Y tal vez, si ese día el buen fantasma de turno le sonríe por encima del hombro, el paseante hallará, con un ligero sobresalto de placer emocionado, ese volumen nuevo o amarillento como el mío, ese título que busca, que intuye o que espera, destinado a él desde que alguien, quizá muerto hace siglos, lo imaginó y escribió en la soledad de un estudio, en una mugrienta pensión o en la mesa de un café, antes de darlo a la imprenta como quien pone un mensaje dentro de una botella capaz de recorrer el curso del tiempo.

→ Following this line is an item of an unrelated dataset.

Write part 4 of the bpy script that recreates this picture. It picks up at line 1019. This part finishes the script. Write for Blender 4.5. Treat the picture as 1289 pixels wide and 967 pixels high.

Después, con su botín maravilloso bien apretado contra el pecho, el paseante agradecerá solemnemente al hombre encorvado que lo mira desde atrás del mostrador; un anciano librero con lentes de marco metálico, un sabio de guardapolvo o chaqueta azul con los bigotes y los dedos amarillentos por tantos años de nicotina y café, que se calienta al amor de una estufa eléctrica. Un hombre viejo como sus libros, pero metódico e implacable como un filósofo alemán.
Así era hace diez años la Librería de Ávila; tal vez uno de los últimos recintos antiguos, sabios y lúcidos que todavía funcionan en Buenos Aires.
Pues nada. Que había encontrado este librito revolviendo mi estantería y quise contarles sobre aquel rincón en que lo compré; un lugar que fue mi trinchera y mi oasis en aquella jungla de cemento y estupidez. Allí solía encontrar indulgentes ancianos, pacientes asesores y corteses combatientes contra la ignorancia. 
En fin. Cultos compañeros de aventura.